§ **Data lines**:
::::::

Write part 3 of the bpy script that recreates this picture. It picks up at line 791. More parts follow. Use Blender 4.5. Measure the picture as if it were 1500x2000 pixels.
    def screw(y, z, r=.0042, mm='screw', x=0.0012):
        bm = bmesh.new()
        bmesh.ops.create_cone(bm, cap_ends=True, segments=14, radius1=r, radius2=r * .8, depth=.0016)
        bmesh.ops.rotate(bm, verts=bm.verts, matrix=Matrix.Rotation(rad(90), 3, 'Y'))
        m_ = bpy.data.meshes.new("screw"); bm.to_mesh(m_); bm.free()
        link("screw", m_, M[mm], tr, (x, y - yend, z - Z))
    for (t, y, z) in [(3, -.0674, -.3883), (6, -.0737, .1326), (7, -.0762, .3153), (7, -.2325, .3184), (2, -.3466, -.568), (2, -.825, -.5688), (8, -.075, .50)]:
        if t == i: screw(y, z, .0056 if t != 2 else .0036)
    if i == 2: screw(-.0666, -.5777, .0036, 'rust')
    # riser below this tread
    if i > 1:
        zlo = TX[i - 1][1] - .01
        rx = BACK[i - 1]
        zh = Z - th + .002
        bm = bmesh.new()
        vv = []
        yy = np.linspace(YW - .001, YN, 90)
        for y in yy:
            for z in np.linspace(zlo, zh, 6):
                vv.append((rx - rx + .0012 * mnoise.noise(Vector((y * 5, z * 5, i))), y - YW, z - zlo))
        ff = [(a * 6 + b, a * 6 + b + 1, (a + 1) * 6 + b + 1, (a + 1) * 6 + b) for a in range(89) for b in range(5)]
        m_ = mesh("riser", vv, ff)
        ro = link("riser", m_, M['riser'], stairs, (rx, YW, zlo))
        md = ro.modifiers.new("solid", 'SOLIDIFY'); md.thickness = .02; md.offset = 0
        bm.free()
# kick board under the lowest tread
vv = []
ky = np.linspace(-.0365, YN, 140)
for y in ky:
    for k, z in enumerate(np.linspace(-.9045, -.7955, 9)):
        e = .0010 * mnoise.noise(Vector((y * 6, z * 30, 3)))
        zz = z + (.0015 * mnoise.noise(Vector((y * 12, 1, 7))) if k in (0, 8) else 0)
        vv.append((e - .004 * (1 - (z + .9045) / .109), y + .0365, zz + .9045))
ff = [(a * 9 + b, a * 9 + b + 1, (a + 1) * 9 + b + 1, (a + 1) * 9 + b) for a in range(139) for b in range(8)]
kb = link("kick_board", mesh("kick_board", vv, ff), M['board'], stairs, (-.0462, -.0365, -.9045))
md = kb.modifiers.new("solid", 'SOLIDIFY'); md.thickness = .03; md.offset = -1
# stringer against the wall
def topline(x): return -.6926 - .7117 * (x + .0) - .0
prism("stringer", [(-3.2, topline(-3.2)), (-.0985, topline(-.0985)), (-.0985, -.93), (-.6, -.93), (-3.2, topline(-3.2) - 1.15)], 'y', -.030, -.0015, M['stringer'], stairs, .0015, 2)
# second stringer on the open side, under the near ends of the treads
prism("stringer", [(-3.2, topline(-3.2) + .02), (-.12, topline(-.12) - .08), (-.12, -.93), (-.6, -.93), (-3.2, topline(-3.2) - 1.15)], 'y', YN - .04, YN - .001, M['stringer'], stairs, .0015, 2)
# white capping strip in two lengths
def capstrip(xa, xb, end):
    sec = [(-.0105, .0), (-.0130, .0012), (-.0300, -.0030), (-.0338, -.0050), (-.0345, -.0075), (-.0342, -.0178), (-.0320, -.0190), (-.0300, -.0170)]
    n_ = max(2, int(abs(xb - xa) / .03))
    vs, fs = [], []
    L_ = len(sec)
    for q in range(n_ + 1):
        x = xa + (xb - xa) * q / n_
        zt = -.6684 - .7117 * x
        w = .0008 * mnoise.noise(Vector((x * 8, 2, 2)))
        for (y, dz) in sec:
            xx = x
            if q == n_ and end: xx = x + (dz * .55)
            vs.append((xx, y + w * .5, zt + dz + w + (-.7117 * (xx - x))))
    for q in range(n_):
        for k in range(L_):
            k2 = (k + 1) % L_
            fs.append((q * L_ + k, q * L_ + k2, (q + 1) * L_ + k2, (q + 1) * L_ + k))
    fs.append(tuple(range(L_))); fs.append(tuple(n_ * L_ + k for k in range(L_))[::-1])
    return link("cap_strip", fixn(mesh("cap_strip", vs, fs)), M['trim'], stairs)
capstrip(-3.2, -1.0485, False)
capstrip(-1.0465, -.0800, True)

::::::

§ **Task to carry out**:
Retype the material in full. Each word must match.

§ **Response to the task**:
Write part 3 of the bpy script that recreates this picture. It picks up at line 791. More parts follow. Use Blender 4.5. Measure the picture as if it were 1500x2000 pixels.
    def screw(y, z, r=.0042, mm='screw', x=0.0012):
        bm = bmesh.new()
        bmesh.ops.create_cone(bm, cap_ends=True, segments=14, radius1=r, radius2=r * .8, depth=.0016)
        bmesh.ops.rotate(bm, verts=bm.verts, matrix=Matrix.Rotation(rad(90), 3, 'Y'))
        m_ = bpy.data.meshes.new("screw"); bm.to_mesh(m_); bm.free()
        link("screw", m_, M[mm], tr, (x, y - yend, z - Z))
    for (t, y, z) in [(3, -.0674, -.3883), (6, -.0737, .1326), (7, -.0762, .3153), (7, -.2325, .3184), (2, -.3466, -.568), (2, -.825, -.5688), (8, -.075, .50)]:
        if t == i: screw(y, z, .0056 if t != 2 else .0036)
    if i == 2: screw(-.0666, -.5777, .0036, 'rust')
    # riser below this tread
    if i > 1:
        zlo = TX[i - 1][1] - .01
        rx = BACK[i - 1]
        zh = Z - th + .002
        bm = bmesh.new()
        vv = []
        yy = np.linspace(YW - .001, YN, 90)
        for y in yy:
            for z in np.linspace(zlo, zh, 6):
                vv.append((rx - rx + .0012 * mnoise.noise(Vector((y * 5, z * 5, i))), y - YW, z - zlo))
        ff = [(a * 6 + b, a * 6 + b + 1, (a + 1) * 6 + b + 1, (a + 1) * 6 + b) for a in range(89) for b in range(5)]
        m_ = mesh("riser", vv, ff)
        ro = link("riser", m_, M['riser'], stairs, (rx, YW, zlo))
        md = ro.modifiers.new("solid", 'SOLIDIFY'); md.thickness = .02; md.offset = 0
        bm.free()
# kick board under the lowest tread
vv = []
ky = np.linspace(-.0365, YN, 140)
for y in ky:
    for k, z in enumerate(np.linspace(-.9045, -.7955, 9)):
        e = .0010 * mnoise.noise(Vector((y * 6, z * 30, 3)))
        zz = z + (.0015 * mnoise.noise(Vector((y * 12, 1, 7))) if k in (0, 8) else 0)
        vv.append((e - .004 * (1 - (z + .9045) / .109), y + .0365, zz + .9045))
ff = [(a * 9 + b, a * 9 + b + 1, (a + 1) * 9 + b + 1, (a + 1) * 9 + b) for a in range(139) for b in range(8)]
kb = link("kick_board", mesh("kick_board", vv, ff), M['board'], stairs, (-.0462, -.0365, -.9045))
md = kb.modifiers.new("solid", 'SOLIDIFY'); md.thickness = .03; md.offset = -1
# stringer against the wall
def topline(x): return -.6926 - .7117 * (x + .0) - .0
prism("stringer", [(-3.2, topline(-3.2)), (-.0985, topline(-.0985)), (-.0985, -.93), (-.6, -.93), (-3.2, topline(-3.2) - 1.15)], 'y', -.030, -.0015, M['stringer'], stairs, .0015, 2)
# second stringer on the open side, under the near ends of the treads
prism("stringer", [(-3.2, topline(-3.2) + .02), (-.12, topline(-.12) - .08), (-.12, -.93), (-.6, -.93), (-3.2, topline(-3.2) - 1.15)], 'y', YN - .04, YN - .001, M['stringer'], stairs, .0015, 2)
# white capping strip in two lengths
def capstrip(xa, xb, end):
    sec = [(-.0105, .0), (-.0130, .0012), (-.0300, -.0030), (-.0338, -.0050), (-.0345, -.0075), (-.0342, -.0178), (-.0320, -.0190), (-.0300, -.0170)]
    n_ = max(2, int(abs(xb - xa) / .03))
    vs, fs = [], []
    L_ = len(sec)
    for q in range(n_ + 1):
        x = xa + (xb - xa) * q / n_
        zt = -.6684 - .7117 * x
        w = .0008 * mnoise.noise(Vector((x * 8, 2, 2)))
        for (y, dz) in sec:
            xx = x
            if q == n_ and end: xx = x + (dz * .55)
            vs.append((xx, y + w * .5, zt + dz + w + (-.7117 * (xx - x))))
    for q in range(n_):
        for k in range(L_):
            k2 = (k + 1) % L_
            fs.append((q * L_ + k, q * L_ + k2, (q + 1) * L_ + k2, (q + 1) * L_ + k))
    fs.append(tuple(range(L_))); fs.append(tuple(n_ * L_ + k for k in range(L_))[::-1])
    return link("cap_strip", fixn(mesh("cap_strip", vs, fs)), M['trim'], stairs)
capstrip(-3.2, -1.0485, False)
capstrip(-1.0465, -.0800, True)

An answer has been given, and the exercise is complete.